■ Objective: State the number of lines that include the string "follow", and write nothing else.

--- BEGIN ---

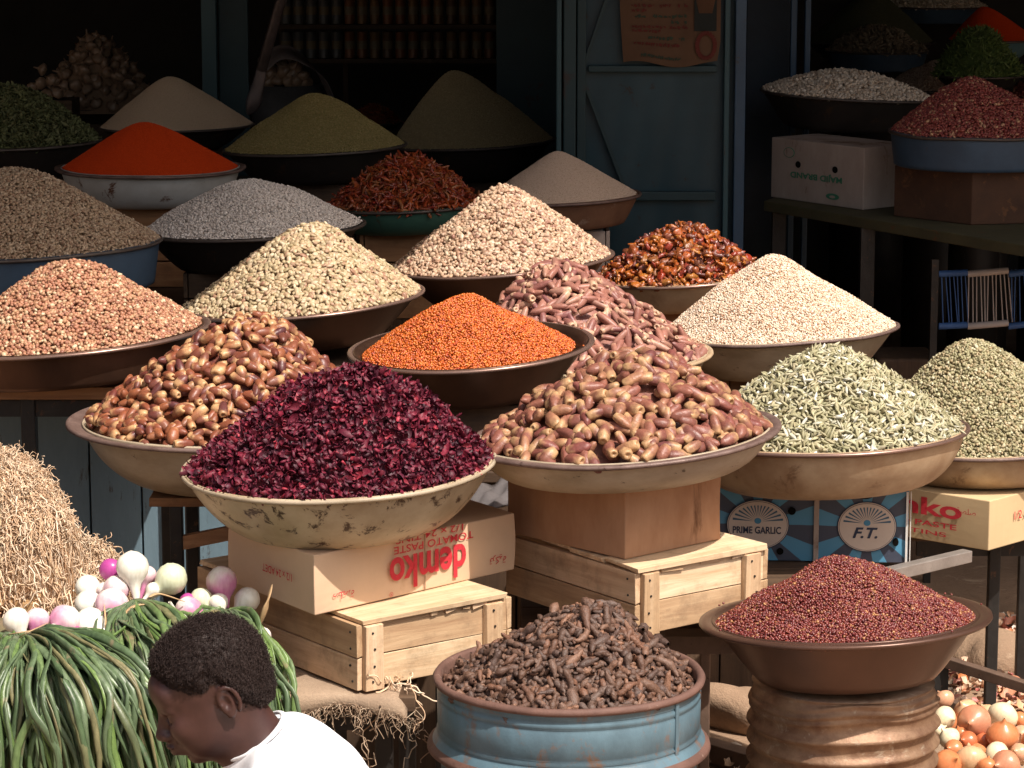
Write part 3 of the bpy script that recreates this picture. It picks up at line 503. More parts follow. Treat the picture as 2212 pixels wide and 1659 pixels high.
for i in range(len(edge)-1):
    bm.faces.new((top[i], top[i+1], tb[i+1], tb[i])); bm.faces.new((bot[i], bb[i], bb[i+1], bot[i+1])); bm.faces.new((top[i], bot[i], bot[i+1], top[i+1]))
    bm.faces.new((tb[i], tb[i+1], bb[i+1], bb[i]))
for a, b, c, d in ((top[0], tb[0], bb[0], bot[0]), (top[-1], bot[-1], bb[-1], tb[-1])): bm.faces.new((a, b, c, d))
aw = bmobj('awning', bm, plain('brown_awning_cloth', (.12, .10, .08), .9)); tag(aw, 'brown cloth awning shading the rear rows of basins', 'awning')
stall = empty('market_shop', (0, 9.3, 0)); tag(stall, 'dark open fronted shop of painted steel behind the rows of basins', 'shop')
def wall(name, x0, x1, y0, y1, z0, z1, mat, par=stall, bevel=0):
    bm = bmesh.new(); addbox(bm, ((x0+x1)/2, (y0+y1)/2-9.3, (z0+z1)/2), (x1-x0, y1-y0, z1-z0)); return bmobj(name, bm, mat, par, bevel=bevel)
wall('roof', -7, 7, 9.21, 16.3, AW+.03, AW+.13, M_DWALL); wall('back_wall', -6.8, 6.8, 16.0, 16.2, 0, AW, M_DWALL)
wall('side_wall', -7, -6.85, 9.3, 16.2, 0, AW, M_DWALL); wall('side_wall', 6.85, 7, 9.3, 16.2, 0, AW, M_DWALL)
wall('partition_wall', .30, .36, 9.75, 16.0, 0, AW, M_DWALL)
X = lambda px, Y: (px-1106)/F*(Y*CT+.9*ST)      # picture x -> world x at distance Y near table height
# steel front: posts and leaves
def post(px0, px1, Y, mat, name='post', par=stall, d=.05, z0=0, z1=AW): return wall(name, X(px0, Y), X(px1, Y), Y-d/2, Y+d/2, z0, z1, mat, par, bevel=.004)
post(440, 472, 10.95, M_TEAL); post(476, 540, 11.0, M_TEALD, d=.03)
post(1072, 1203, 10.9, M_TEALD, 'wall_panel', d=.02)
post(1201, 1212, 9.36, M_TEAL, d=.05); post(1216, 1243, 9.36, M_TEALD, d=.045)
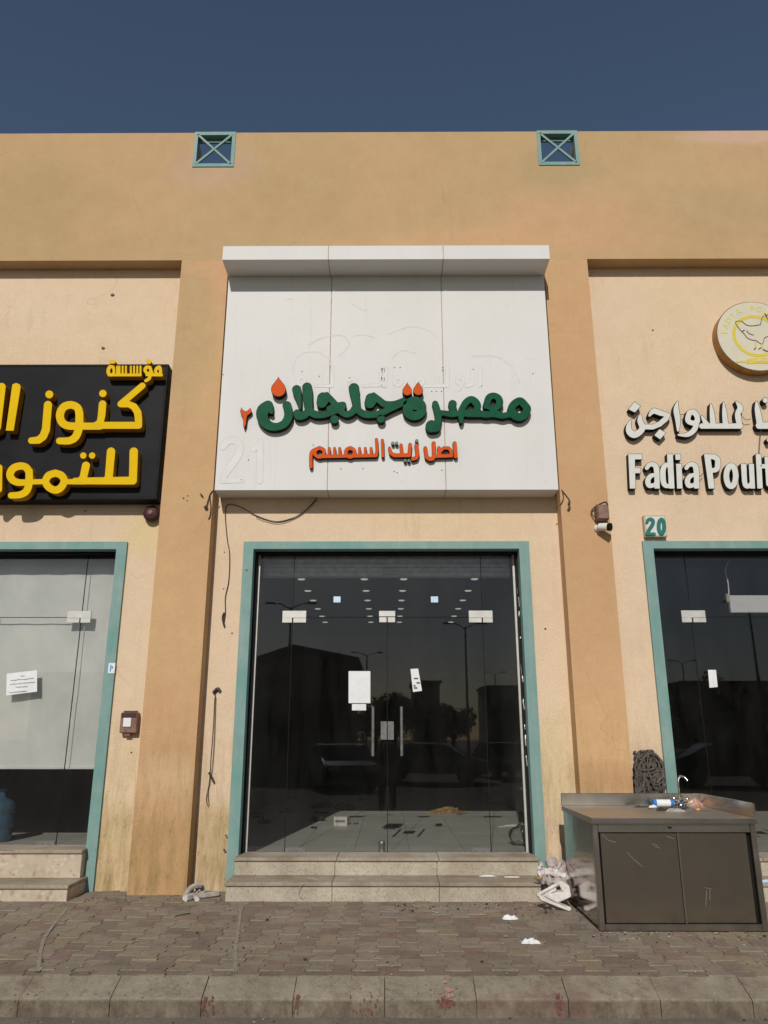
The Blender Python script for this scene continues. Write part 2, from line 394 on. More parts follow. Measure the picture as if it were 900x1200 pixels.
def holed(bm, x0, x1, z0, z1, Y0, Y1, holes, sub=None):
    """upright slab between Y0 and Y1 with rectangular holes (hx0,hx1,hz0,hz1); one clean shell"""
    xs = sorted(set([x0, x1]+[h for q in holes for h in q[:2]])); zs = sorted(set([z0, z1]+[h for q in holes for h in q[2:]]))
    xs = [x for x in xs if x0-1e-6 <= x <= x1+1e-6]; zs = [z for z in zs if z0-1e-6 <= z <= z1+1e-6]
    def solid(i, j):
        if i < 0 or j < 0 or i >= len(xs)-1 or j >= len(zs)-1: return False
        cx, cz = (xs[i]+xs[i+1])/2, (zs[j]+zs[j+1])/2
        return not any(h[0] < cx < h[1] and h[2] < cz < h[3] for h in holes)
    V = {}
    def v(i, j, s):
        if (i,j,s) not in V: V[(i,j,s)] = bm.verts.new((xs[i], Y0 if s == 0 else Y1, zs[j]))
        return V[(i,j,s)]
    for i in range(len(xs)-1):
        for j in range(len(zs)-1):
            if not solid(i, j): continue
            bm.faces.new((v(i,j,0), v(i+1,j,0), v(i+1,j+1,0), v(i,j+1,0)))
            bm.faces.new((v(i,j,1), v(i,j+1,1), v(i+1,j+1,1), v(i+1,j,1)))
            if not solid(i-1, j): bm.faces.new((v(i,j,0), v(i,j+1,0), v(i,j+1,1), v(i,j,1)))
            if not solid(i+1, j): bm.faces.new((v(i+1,j,0), v(i+1,j,1), v(i+1,j+1,1), v(i+1,j+1,0)))
            if not solid(i, j-1): bm.faces.new((v(i,j,0), v(i,j,1), v(i+1,j,1), v(i+1,j,0)))
            if not solid(i, j+1): bm.faces.new((v(i,j+1,0), v(i+1,j+1,0), v(i+1,j+1,1), v(i,j+1,1)))
def prism(bm, poly, Y0, Y1, mat=0):      # poly of (x,z)
    a = [bm.verts.new((x, Y0, z)) for x, z in poly]; b = [bm.verts.new((x, Y1, z)) for x, z in poly]
    n = len(poly)
    bm.faces.new(a).material_index = mat; bm.faces.new(b[::-1]).material_index = mat
    for i in range(n): bm.faces.new((a[i], b[i], b[(i+1)%n], a[(i+1)%n])).material_index = mat

# ------------------------------------------------------------------ lettering (strokes swept by round pens, outlined and extruded)
def seg_sdf(X, Y, a, b):
    ax, ay, ar = a; bxx, by, br = b
    dx, dy = bxx-ax, by-ay; L = dx*dx+dy*dy
    t = np.clip(((X-ax)*dx+(Y-ay)*dy)/L, 0, 1) if L > 1e-9 else np.zeros_like(X)
    return np.hypot(X-(ax+t*dx), Y-(ay+t*dy))-(ar+t*(br-ar))
def poly_sdf(X, Y, pts):
    d = np.full(X.shape, 1e9); ins = np.zeros(X.shape, bool); n = len(pts)
    for i in range(n):
        (x0, y0), (x1, y1) = pts[i][:2], pts[(i+1)%n][:2]
        d = np.minimum(d, seg_sdf(X, Y, (x0,y0,0), (x1,y1,0)))
        if y0 != y1:
            c = ((y0 > Y) != (y1 > Y)) & (X < (x1-x0)*(Y-y0)/(y1-y0)+x0); ins ^= c
    return np.where(ins, -d, d)
def cr(pts, n=8):
    out = []
    for i in range(len(pts)-1):
        p = [np.array(pts[k], float) for k in (max(i-1,0), i, i+1, min(i+2,len(pts)-1))]
        for k in range(n):
            t = k/n
            q = .5*((2*p[1])+(p[2]-p[0])*t+(2*p[0]-5*p[1]+4*p[2]-p[3])*t*t+(3*p[1]-3*p[2]+p[3]-p[0])*t**3)
            q[2] = max(q[2], .3); out.append(tuple(q))
    out.append(tuple(pts[-1])); return out
def contours(strokes, T, grow=0.0, cell=.3):
    """strokes: lists of (u,v,r) (smooth), ('L', pts) straight, ('P', pts) filled polygon; T=(ox,oy,s) zoom -> photo px"""
    ox, oy, s = T; segs = []; polys = []
    for st in strokes:
        mode = 'S'
        if isinstance(st[0], str): mode, st = st[0], st[1]
        if mode == 'P': polys.append([(ox+p[0]/s, oy+p[1]/s) for p in st]); continue
        st = [(ox+p[0]/s, oy+p[1]/s, p[2]/s) for p in st]
        if mode == 'S' and len(st) > 2: st = cr(st)
        if len(st) == 1: st = st*2
        segs += list(zip(st[:-1], st[1:]))
    ex = [(q[0], q[1], q[2]) for a in segs for q in a]+[(p[0], p[1], 0) for pl in polys for p in pl]
    x0 = min(e[0]-e[2] for e in ex)-grow-1; x1 = max(e[0]+e[2] for e in ex)+grow+1
    y0 = min(e[1]-e[2] for e in ex)-grow-1; y1 = max(e[1]+e[2] for e in ex)+grow+1
    nx, ny = int((x1-x0)/cell)+2, int((y1-y0)/cell)+2
    gx = x0+np.arange(nx)*cell+.00137; gy = y0+np.arange(ny)*cell+.00271
    D = np.full((ny, nx), 1e9)
    for a, b in segs:
        rr = max(a[2], b[2])+grow+2
        i0, i1 = max(0, int((min(a[0], b[0])-rr-x0)/cell)), min(nx, int((max(a[0], b[0])+rr-x0)/cell)+2)
        j0, j1 = max(0, int((min(a[1], b[1])-rr-y0)/cell)), min(ny, int((max(a[1], b[1])+rr-y0)/cell)+2)
        X, Y = np.meshgrid(gx[i0:i1], gy[j0:j1])
        D[j0:j1, i0:i1] = np.minimum(D[j0:j1, i0:i1], seg_sdf(X, Y, a, b))
    if polys:
        X, Y = np.meshgrid(gx, gy)
        for pl in polys: D = np.minimum(D, poly_sdf(X, Y, pl))
    D = D-grow
    inside = D < 0
    c = inside[:-1,:-1].astype(int)+2*inside[:-1,1:]+4*inside[1:,1:]+8*inside[1:,:-1]
    js, is_ = np.nonzero((c > 0) & (c < 15))
    TB = {1:[(3,0)],2:[(0,1)],3:[(3,1)],4:[(1,2)],5:[(3,0),(1,2)],6:[(0,2)],7:[(3,2)],8:[(2,3)],9:[(2,0)],10:[(0,1),(2,3)],11:[(2,1)],12:[(1,3)],13:[(1,0)],14:[(0,3)]}
    nxt = {}; pos = {}
    def edge(j, i, e):
        if e == 0: k = (j, i, 0)
        elif e == 1: k = (j, i+1, 1)
        elif e == 2: k = (j+1, i, 0)
        else: k = (j, i, 1)
        if k not in pos:
            jj, ii, o = k
            if o == 0: a, b = D[jj,ii], D[jj,ii+1]; pos[k] = (gx[ii]+cell*a/(a-b), gy[jj])
            else: a, b = D[jj,ii], D[jj+1,ii]; pos[k] = (gx[ii], gy[jj]+cell*a/(a-b))
        return k
    adj = {}
    for j, i in zip(js, is_):
        for e0, e1 in TB[int(c[j,i])]:
            a, b = edge(j,i,e0), edge(j,i,e1); adj.setdefault(a, []).append(b); adj.setdefault(b, []).append(a)
    seen = set(); loops = []
    for k in adj:
        if k in seen: continue
        lp = [k]; seen.add(k); cur = k
        while True:
            n = [q for q in adj[cur] if q not in seen]
            if not n: break
            cur = n[0]; seen.add(cur); lp.append(cur)
        if len(lp) > 8: loops.append(simplify([pos[q] for q in lp], .07))
    return loops
def simplify(pts, tol):
    if len(pts) < 12: return pts
    A = np.array(pts); h = len(A)//2
    def rdp(a, b):
        if b <= a+1: return []
        p, q = A[a], A[b % len(A)]; d = q-p; L = np.hypot(*d)
        seg = A[a+1:b]
        dist = np.abs(d[0]*(seg[:,1]-p[1])-d[1]*(seg[:,0]-p[0]))/L if L > 1e-9 else np.hypot(*(seg-p).T)
        k = int(dist.argmax())
        if dist[k] < tol: return []
        m = a+1+k; return rdp(a, m)+[m]+rdp(m, b)
    idx = [0]+rdp(0, h)+[h]+rdp(h, len(A))
    return [tuple(A[i]) for i in idx]
def extrude_loops(loops, Yf, Yb, to_plane=None):
    """front face at Yf (towards the camera), back at Yb"""
    cu = bpy.data.curves.new('outline', 'CURVE'); cu.dimensions = '2D'; cu.fill_mode = 'BOTH'
    dep = abs(Yb-Yf); cu.extrude = dep/2
    for lp in loops:
        sp = cu.splines.new('POLY'); sp.points.add(len(lp)-1); sp.use_cyclic_u = True
        for p, q in zip(sp.points, lp):
            x, z = (to_plane or (lambda a: P(a[0], a[1], Yf)))(q); p.co = (x, z, 0, 1)
    o = bpy.data.objects.new('outline', cu); COL.objects.link(o)
    dg = bpy.context.evaluated_depsgraph_get(); me = bpy.data.meshes.new_from_object(o.evaluated_get(dg))
    bpy.data.objects.remove(o); bpy.data.curves.remove(cu)
    me.transform(Matrix.Translation((0, (Yf+Yb)/2, 0)) @ Matrix.Rotation(R(90), 4, 'X'))
    me.materials.clear(); return me
def letter(name, strokes, T, Yf, Yb, face, side, parent, rim=.35, label=None, grow=0.0):
    body = link(name, extrude_loops(contours(strokes, T, grow), Yf, Yb), side, parent)
    if face is not None:
        link(name+'_face', extrude_loops(contours(strokes, T, grow-rim), Yf-.004, Yf-.0005), face, body)
    if label: body['label'] = label
    return body

# ================================================================== GROUND
YI, YG = 0.20, 0.42                     # face of the recessed wall, plane of the glass
YK = -2.60                              # back edge of the kerb
bm = bmesh.new(); box(bm, -150, 150, -300, 150, -.5, -.18); tag(obj('road', bm, M['asphalt']), kind='structure')
pav = obj('pavement', (lambda b: (box(b, -14, 14, YK+.002, YI+.3, -.178, -.006), b)[1])(bmesh.new()), M['base']); tag(pav, kind='structure')
# interlocking double-T pavers
PW, PL = .155, .236
def paver_bm(seed):
    rnd = random.Random(seed); b = bmesh.new(); w, l, a, g = PW/2, PL/2, .013, .0022
    out = [(-w-a+g, -l+g), (w+a-g, -l+g), (w+a-g, -l*.62), (w-a-g, -l*.36), (w-a-g, l*.36), (w+a-g, l*.62), (w+a-g, l-g), (-w-a+g, l-g), (-w-a+g, l*.62), (-w+a+g, l*.36), (-w+a+g, -l*.36), (-w-a+g, -l*.62)]
    lo_ = [b.verts.new((x, y, -.02)) for x, y in out]; mi = [b.verts.new((x, y, -.003)) for x, y in out]
    tp = [b.verts.new((x*.965, y*.975, rnd.uniform(-.0008,.0008))) for x, y in out]
    n = len(out); b.faces.new(tp)
    for i in range(n):
        b.faces.new((lo_[i], lo_[(i+1)%n], mi[(i+1)%n], mi[i])); b.faces.new((mi[i], mi[(i+1)%n], tp[(i+1)%n], tp[i]))
    bmesh.ops.recalc_face_normals(b, faces=b.faces); return b
pms = []
for k, key in enumerate(('pA', 'pB', 'pC', 'pD')):
    b = paver_bm(k); me = bpy.data.meshes.new('paver'); b.to_mesh(me); b.free(); me.materials.append(M[key]); pms.append(me)
spots = []
for i in range(-52, 53):
    x = i*PW
    for j in range(-1, 12):
        y = YK+PL*(j+.5)+(PL/2 if i % 2 else 0)
        if YK+PL*.45 < y < YI-.0: spots.append((x, y))
def tone(x, y):
    r = random.random(); warm = 1 if x > 2.2 else (.6 if x < -1.0 else .15)
    if r < .46: return 0
    if r < .46+.22: return 1
    if r < .68+.16*warm+.05: return 2
    return 3 if random.random() < .5+.4*warm else 0
def inview(x, y):
    d = Vector((x, y, 0))-CAM; f = d.dot(fw); return abs(d.dot(rt)/f*F_PX) < 452 and -d.dot(up)/f*F_PX < 600
vis = sorted([s for s in spots if inview(*s)], key=lambda s: (Vector((s[0], s[1], 0))-CAM).length)
near = set(vis[:300])
rest_v, rest_f, rest_m = [], [], []
for (x, y) in spots:
    k = tone(x, y); me = pms[k]; dz = random.uniform(-.004, .002); tx, ty = random.gauss(0, .008), random.gauss(0, .008)
    mt = Matrix.Translation((x, y, dz)) @ Matrix.Rotation(tx, 4, 'X') @ Matrix.Rotation(ty, 4, 'Y')
    if (x, y) in near:
        o = bpy.data.objects.new('paver', me); COL.objects.link(o); o.parent = pav; o.matrix_basis = mt
    else:
        o0 = len(rest_v); rest_v += [mt @ v.co for v in me.vertices]; rest_f += [[q+o0 for q in f.vertices] for f in me.polygons]; rest_m += [k]*len(me.polygons)
me = bpy.data.meshes.new('far_pavers'); me.from_pydata(rest_v, [], rest_f)
for key in ('pA', 'pB', 'pC', 'pD'): me.materials.append(M[key])
me.polygons.foreach_set('material_index', rest_m)
o = link('paving', me, None, pav); tag(o, kind='stuff')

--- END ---

■ Output of the task: 2